4. Drittanbietersperre bei Mobilfunkanbietern

  • Sperren Sie die Abrechnung über die Handyrechnung. Viele kleinere Käufe werden direkt über den Mobilfunkanbieter abgerechnet. Eine kostenlose Drittanbietersperre verhindert, dass diese Rechnungsstellung überhaupt möglich ist.

5. Kontrollpflicht: Die sofortige Kontoprüfung

  • Tägliche/Wöchentliche Prüfung: Nehmen Sie das Karlsruher Urteil als Anlass, Ihre Konto- und Kreditkartenabrechnungen mindestens wöchentlich zu überprüfen. Hohe, wiederkehrende Abbuchungen müssen sofort bemerkt und beanstandet werden. Die Anscheinsvollmacht greift nur, wenn die Eltern über einen längeren Zeitraum untätig bleiben.
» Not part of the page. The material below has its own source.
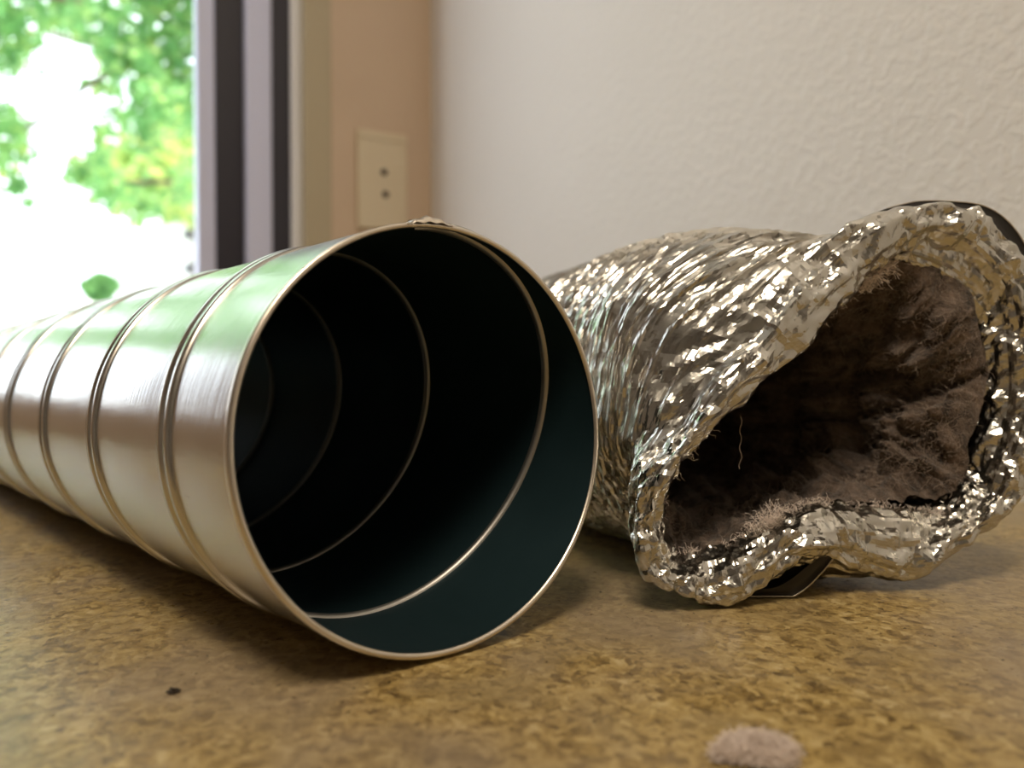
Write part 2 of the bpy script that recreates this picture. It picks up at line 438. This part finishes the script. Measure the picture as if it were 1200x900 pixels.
body = [ring((.0870, .2260), (.985, .17), .0555, .0535, wd=1.42), ring((.0780, .2420), (.95, .31), .0560, .0565, wd=1.38), ring((.0640, .2740), (.90, .43), .0560, .0578, wd=1.2),
        ring((.0450, .3100), (.88, .47), .0560, .0570), ring((.0220, .3680), (.93, .36), .0560, .0560), ring((-.002, .430), (.93, .36), .055), ring((-.03, .50), (.92, .38), .055)]
inner = [ring((.0640, .2740), (.90, .43), .0560, .0578, sc=.84, wd=1.15), ring((.0780, .2420), (.95, .31), .0560, .0565, sc=.87, wd=1.3)]
inner0 = openg * .55 + ring((.0870, .2260), (.985, .17), .0555, .0535, sc=.88, wd=1.36) * .45 + np.array([-.004, .008, 0])
deep = [ring((-.03, .50), (.92, .38), .055, sc=.05) + np.array([0, 0, .01]), ring((-.025, .49), (.92, .38), .055, sc=.86), ring((.0220, .3680), (.93, .36), .056, sc=.84)]  # first ring shrinks to close the unseen far end and keep light out
mid = .5 * (crest + openg) + np.array([.0, -.0045, .0])
back = crest * .45 + body[0] * .55; mcb = back.mean(0)
back = crest * .62 + body[0] * .38; back += (back - mcb) * .035; back[:, 2] = np.maximum(back[:, 2], .002)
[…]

Sofortiges Handeln bricht diese Kette der vermeintlichen Duldung.

Das teuerste Wecksignal für Eltern

Das Urteil des Landgerichts Karlsruhe ist ein juristisches Erdbeben, das die Regeln der elterlichen Haftung im digitalen Zeitalter neu definiert. Es stellt klar: Wer seinem Kind vollen, unkontrollierten Zugang zu einem Konto mit hinterlegten Zahlungsmitteln gewährt und über Monate hinweg Tausende von Euro an Abbuchungen ignoriert, kann sich im Ernstfall nicht mehr auf die Minderjährigkeit seines Kindes berufen. Die Rechtsscheinhaftung in Form der Anscheinsvollmacht schließt die Schutzlücken, die durch elterliche Fahrlässigkeit entstehen.

Dieses Urteil ist kein Freibrief für App-Anbieter, sondern das teuerste Wecksignal, das Eltern in Deutschland seit Langem erhalten haben. Digitale Mündigkeit bedeutet nicht nur, Kinder über Gefahren aufzuklären, sondern als Erziehungsberechtigter die technisch notwendigen Schranken konsequent zu implementieren.

Die 34.000 Euro, die dieser Vater nun zahlen muss, sind nicht nur der Preis für digitale Items. Sie sind der Preis für digitale Sorglosigkeit. Jede Familie, die ihrem Kind ein Smartphone oder Tablet in die Hand gibt, muss sich heute fragen, ob sie die „5-Punkte-Checkliste“ wirklich erfüllt hat. Denn die Richter in Karlsruhe haben gezeigt: Im Zweifel haften Sie – und Ihre finanzielle Existenz – für den Klick Ihres Kindes.